Energy independence will take a lot more than just new technology at the point of generation. It will take the design of a much smarter network of distribution.


  1. In fact, if you build HVDC lines then you can do cross-country transfers with relatively small losses, certainly as good as is needed.

    Further, you could rearrange grid ownership to be more rational.

    There's little fixed in stone about the current problems with the grid. Decentralisation may be desireable for other reasons, but I think you're overplaying your network analysis here.

  2. Valdis - the interdependencies in the electric grid run deeper than the wires. No utility company can afford to keep on standby enough crews to restore service over its entire area after a big enough storm, and they all rely on exchange relationships to get crews in from neighboring utilities. (similar to fire departments).

    If/when the footprint of the storm is way bigger than normal, e.g. what I'd expect this one two punch of Gustav and Hannah, then the network of grid repair will be stretched.

  3. Ed's comment is on point... in the aftermath of Charlie, Florida received utility reconstruction crews from all over the southeast to help rebuild.

    This was a nice overview of the issue.
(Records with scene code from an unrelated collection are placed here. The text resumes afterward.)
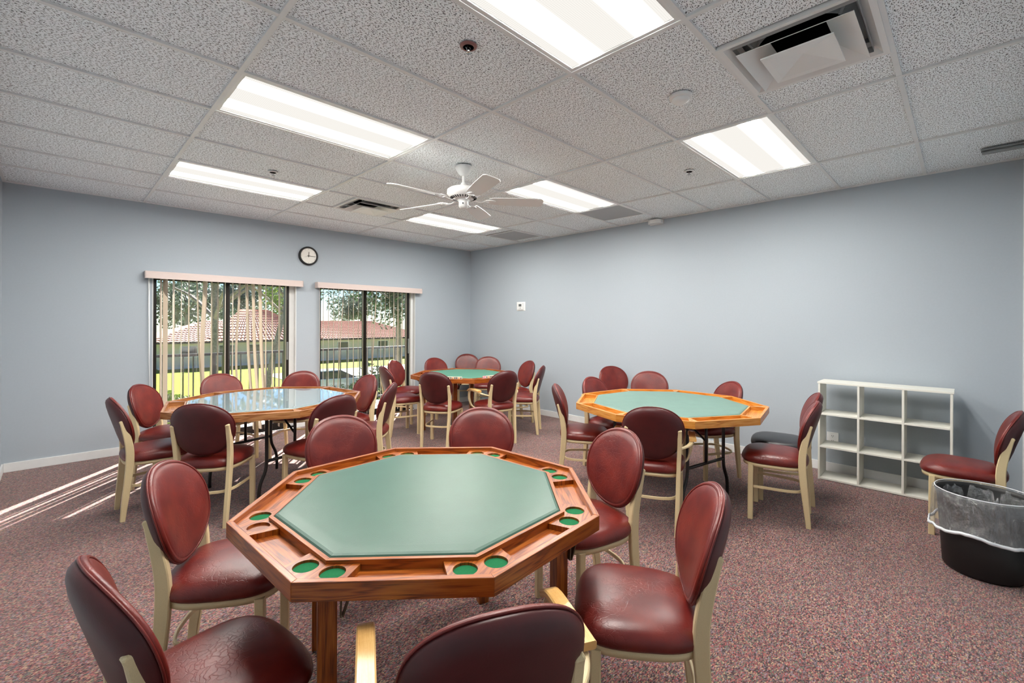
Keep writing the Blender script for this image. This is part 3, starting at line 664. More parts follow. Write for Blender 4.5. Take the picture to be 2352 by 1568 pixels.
for dz in (.024, -.024):
    q = MB(); q.lathe([(.017, 0), (.017, .003)], 20, c=(0, 0, 0), mat=Matrix.Translation((-.007, -.012, dz)) @ Matrix.Rotation(R(-90), 4, 'Y'), capb=True); sck = q.obj('socket', M['white_plastic'], t)
    for a, b in ((-.020, .004), (-.008, .004)):
        q = MB(); q.box((-.0108, a, dz - .002), (-.0100, a + .003, dz + .009)); q.obj('slot', M['dark'], sck)
    q = MB(); q.box((-.0108, -.0145, dz - .011), (-.0100, -.0095, dz - .006)); q.obj('slot', M['dark'], sck)

# ------------------------------------------------------------------ cube shelf
t = thing('cube_shelf', 'white backless nine cube shelf standing by the right wall', 'shelf', (-.215, -5.905, 0))
W_, Dp, Hh, T_ = .90, .27, .90, .016
def board(nm, a, b, bev=.0015): q = MB(); q.box(a, b); q.obj(nm, M['white_lam'], t, bevel=bev)
board('top_board', (-Dp / 2 - .004, -W_ / 2 - .006, Hh - T_), (Dp / 2 + .004, W_ / 2 + .006, Hh))
board('bottom_board', (-Dp / 2, -W_ / 2 + T_, .004), (Dp / 2, W_ / 2 - T_, .004 + T_))
for s_ in (-1, 1): board('side_panel', (-Dp / 2, s_ * (W_ / 2 - T_ / 2) - T_ / 2, 0), (Dp / 2, s_ * (W_ / 2 - T_ / 2) + T_ / 2, Hh - T_))
for s_ in (-1, 1): board('divider', (-Dp / 2, s_ * W_ / 6 - T_ / 2, .02), (Dp / 2, s_ * W_ / 6 + T_ / 2, Hh - T_))
cw = (W_ - 4 * T_) / 3
for lv in (1, 2):
    for k in (-1, 0, 1):
        c_ = k * W_ / 3 * .985; hw = W_ / 6 - T_ * .5 - .0 if k == 0 else (W_ / 3 - 1.5 * T_) / 2
        c_ = 0 if k == 0 else k * (W_ / 6 + T_ / 2 + hw)
        board('shelf_board', (-Dp / 2, c_ - hw, Hh * lv / 3 - .004), (Dp / 2, c_ + hw, Hh * lv / 3 + T_ - .004))

# ------------------------------------------------------------------ waste bin
t = thing('waste_bin', 'round black wastebasket with clear plastic liner at right edge', 'trash can', (-1.52, -6.50, 0))
q = MB(); q.lathe([(0.0, .004), (.165, .004), (.178, .02), (.188, .2), (.205, .43), (.212, .44), (.214, .45), (.206, .45), (.2, .43), (.17, .03), (0, .02)], 64); q.obj('tub', M['black_plastic'], t)
rr = random.Random(9); q = MB(); seg = 96; prof = [(.150, .12, .012), (.185, .30, .012), (.198, .42, .006), (.212, .462, .002), (.222, .455, .003), (.226, .40, .005), (.224, .34, .008), (.228, .28, .012), (.236, .245, .014)]
ph = [rr.uniform(0, 6.28) for _ in range(6)]; rings = []
for j, (r_, z_, am) in enumerate(prof):
    ring = []
    for k in range(seg):
        a = 2 * pi * k / seg
        wob = sin(9 * a + ph[0] + j * .4) * .5 + sin(17 * a + ph[1] - j * .7) * .5 + sin(31 * a + ph[2] + j) * .35
        rr_ = r_ + am * wob * .6; zz = z_ + (am * .9 * (sin(3 * a + ph[3]) + .4 * sin(7 * a + ph[4])) if j >= 6 else 0)
        ring.append((rr_ * cos(a), rr_ * sin(a), zz))
    rings.append(ring)
q.loft(rings, False, False); q.obj('liner', M['liner'], t)
q = MB(); q.sweep(rings[-1], .011, .02, up=(0, 0, 1), sides=6, closed=True); q.obj('liner_hem', M['liner_hem'], t)
q = MB(); q.sweep([(x * 1.0, y * 1.0, z) for x, y, z in rings[3]], .005, .005, sides=6, closed=True); q.obj('liner_rim', M['liner_hem'], t)

# ------------------------------------------------------------------ chairs
def seat_outline(sc=1.0, n=56):
    out = []
    for k in range(n):
        a = 2 * pi * k / n; c, s_ = cos(a), sin(a); e = .52
        x = math.copysign(abs(c) ** e, c); y = math.copysign(abs(s_) ** e, s_)
        yy = .03 + .205 * y * sc; hw = .188 + .030 * (y + 1) / 2
        bow = .010 * (1 - y * y)
        fr = .012 * (1 - x * x) * (1 if y > 0 else -1)       # front and back edges bow outwards
        out.append(((hw + bow) * x * sc, yy + fr * abs(y), 0))
    return out
def chair_meshes(mat, shell):
    o = {}
    q = MB(); rings = []
    for sc, z in ((.90, .412), (.97, .414), (1.0, .424), (1.01, .437), (1.0, .450), (.965, .464), (.90, .475), (.78, .484), (.6, .490), (.38, .493), (.15, .494)):
        rings.append([(x, y, z + .006 * (1 - sc) - (.008 if z > .43 else 0) * max(0, (y - .12) / .12) ** 2) for x, y, _ in seat_outline(sc)])
    q.loft(rings, True, True); o['seat'] = q.mesh('seat', mat)
    q = MB(); A = seat_outline(.955); B = seat_outline(.90)
    q.loft([[(x, y, .388) for x, y, _ in A], [(x, y, .412) for x, y, _ in A]], False, False)
    q.loft([[(x, y, .412) for x, y, _ in B], [(x, y, .388) for x, y, _ in B]], False, False)
    n = len(A)
    for k in range(n):
        j = (k + 1) % n
        for z in (.388, .412): q.face([(A[k][0], A[k][1], z), (A[j][0], A[j][1], z), (B[j][0], B[j][1], z), (B[k][0], B[k][1], z)])
    o['seat_frame'] = q.mesh('seat_frame', M['beige'])
    # oval back: y = plane + lean + bow
    N = 56
    def bp_(a, r_, off):
        sx, sv = cos(a), sin(a); e = .93
        x = .204 * r_ * math.copysign(abs(sx) ** e, sx) * (1 + .07 * sv); v = .188 * r_ * math.copysign(abs(sv) ** e, sv)
        ln = -.292; y = -.187 + ln * v + 1.164 * x * x * .85
        nn = Vector((0, 1, .292)).normalized() * off
        return (x, y + nn.y, .685 + v + nn.z)
    q = MB(); rings = []
    for r_, off in ((.93, -.012), (.97, -.010), (1.0, -.002), (1.0, .004), (.975, .010), (.955, .0125), (.94, .009), (.925, .012), (.88, .017), (.75, .022), (.5, .026), (.25, .027), (.06, .0275)):
        rings.append([bp_(2 * pi * k / N, r_, off) for k in range(N)])
    q.loft(rings, True, True); o['backrest'] = q.mesh('backrest', mat)
    q = MB(); rings = []
    for r_, off in ((.05, -.043), (.4, -.043), (.7, -.041), (.86, -.036), (.94, -.028), (.985, -.016), (1.0, -.006), (.98, -.004), (.9, -.008)):
        rings.append([bp_(2 * pi * k / N, r_, off) for k in range(N)])
    q.loft(rings, True, True); o['back_shell'] = q.mesh('back_shell', shell)
    q = MB(); q.sweep([bp_(2 * pi * k / N, 1.003, -.004) for k in range(N)], .007, .007, up=(0, 1, 0), sides=6, closed=True)
    q.sweep([bp_(2 * pi * k / N, .945, .0105) for k in range(N)], .005, .005, up=(0, 1, 0), sides=6, closed=True)
    o['piping'] = q.mesh('piping', mat)
    return o
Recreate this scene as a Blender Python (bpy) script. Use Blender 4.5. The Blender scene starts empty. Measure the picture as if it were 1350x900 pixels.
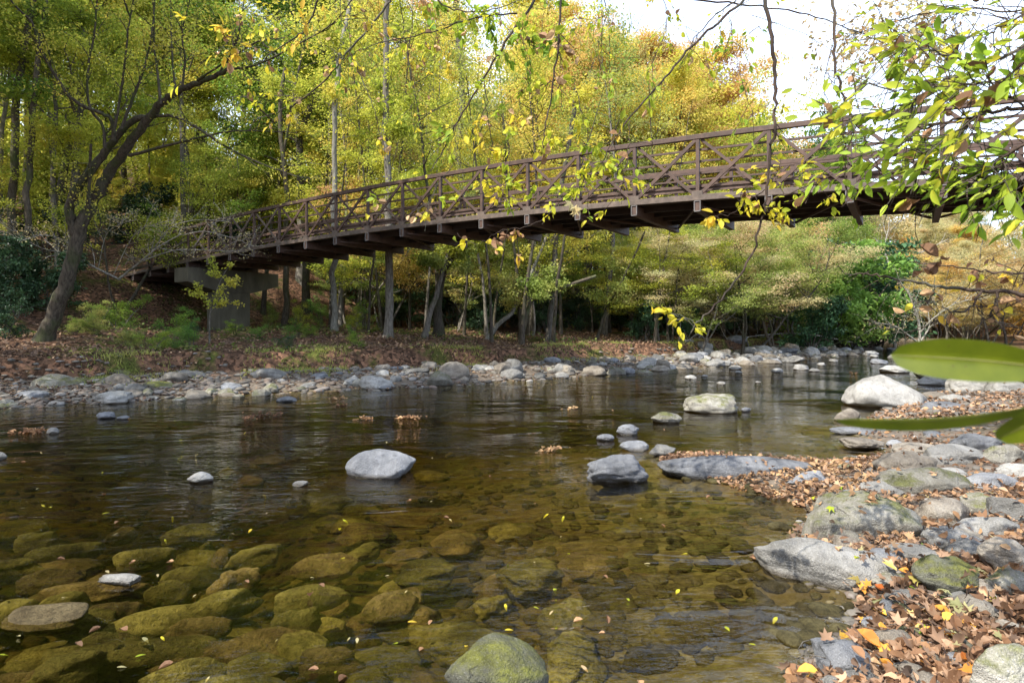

The "link cost" in the network - is measured in distance via the cost to lay, build and maintain fiber but also in the inverse-square distance losses which are not usually so severe in the networks we model.

  4. a followup -

    One of the issues in the reconstruction of the energy grid around New Orleans and Baton Rouge hit by Gustav is that the storm damage hit transmission lines hard enoug that NO and BR became essentially a "power island" within the Entergy region.

    Reconnecting islands in the power grid to the main grid is really hard and tricky, not just a matter of energizing lines but of balancing things "just so" so that you avoid wider grid failures.

  5. Valdis, how badly affected were you by the Ike windstorms in Ohio? It was as if that entire state's power infrastructure was designed to blow down at winds of 51 mph.